Use HOPS in server mode#

For convenience, we provide a server implementing a small subset of the UDPipe REST API.

Warning This server mode is very basic, comes with no security expertise and has mostly been designed with uses on a local machine in mind, so you probably shouldn’t expose it on a public-facing endpoint. For instance, it is completely trivial to use it to hog all the memory of the host (just pass sufficiently big input data to process). That said, security expertise is very much welcome, so don’t hesitate to file issues and send PRs.

Run in server mode#

Running

hopsparser serve MODEL_PATH

will start a server providing a FastAPI REST endpoint on port 8000 (configurable with –port).

The API documentation will then be available at http://127.0.0.1:8000/docs. There will only be one model loaded with the name default.

You can also use a different device using the --device option.

API methods#

models#

The models method is called with a GET request and enumerate the available models.

Example: http://127.0.0.1:8000/models

process#

The process method is called with a POST request

Parameter

Mandatory

Data type

Description

data

yes

string

Input text in UTF-8.

model

no

string

Model to use from those returned by models.

tokenizer

no

string

Ignored (for compatibility with UDPipe).

input

no

string (conllu / horizontal)

The input is assumed to be in this format; default conllu.

tagger

no

string

Ignored (for compatibility with UDPipe).

parser

no

string

Ignored (for compatibility with UDPipe).

output

no

string (conllu)

The output format to use; default conllu.

The response is in JSON format of the following structure:

{
  "model": "Model used",
  "acknowledgements": ["URL with acknowledgements"],
  "result": "processed_output"
}

Where processed_output is the output of parser in the requested output format.

Going further#

hopsparser serve is actually a very thin wrapper for running hopsparser.server:app in Uvicorn. hopsparser.server:app uses the ASGI interface, and you can use it directly for fun and profits.

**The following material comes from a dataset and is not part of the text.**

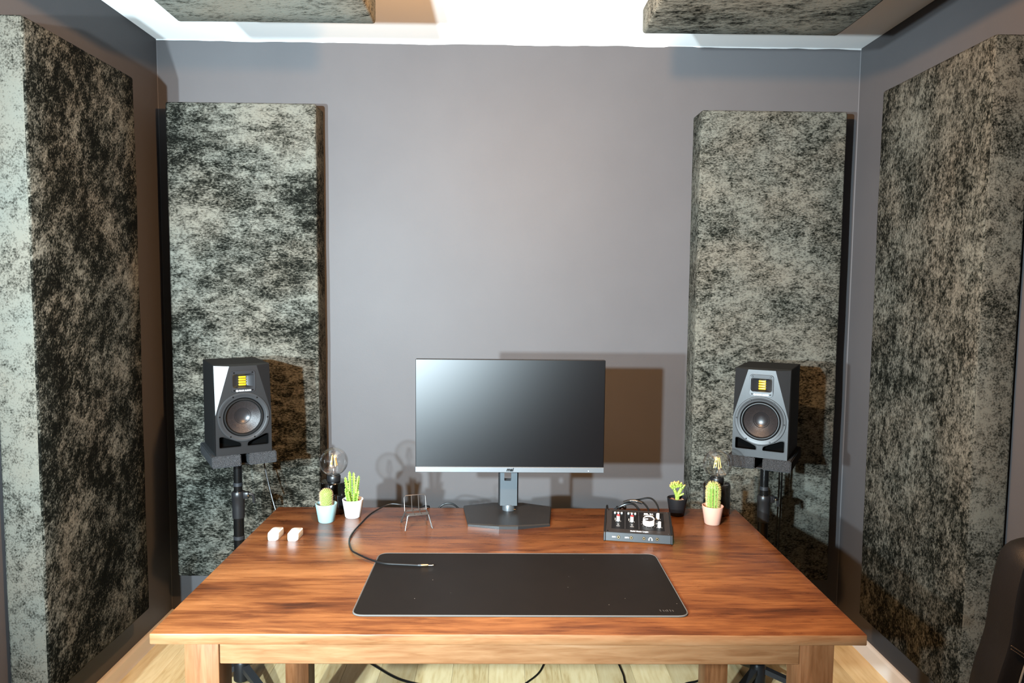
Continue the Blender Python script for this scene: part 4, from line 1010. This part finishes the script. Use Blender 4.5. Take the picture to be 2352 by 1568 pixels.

For instance, you could

  • Load several models (passing the model mapping using the MODELS environment variable)

  • Run several workers using the --workers Uvicorn parameter

  • Use another ASGI server such as Hypercorn

To avoid pulling too many dependencies, we only depend on the minimal versions of FastAPI and Uvicorn, and although it is very unlikely to be a bottleneck, installing their extra dependencies using fastapi[all] and uvicorn[standard] might make the server faster.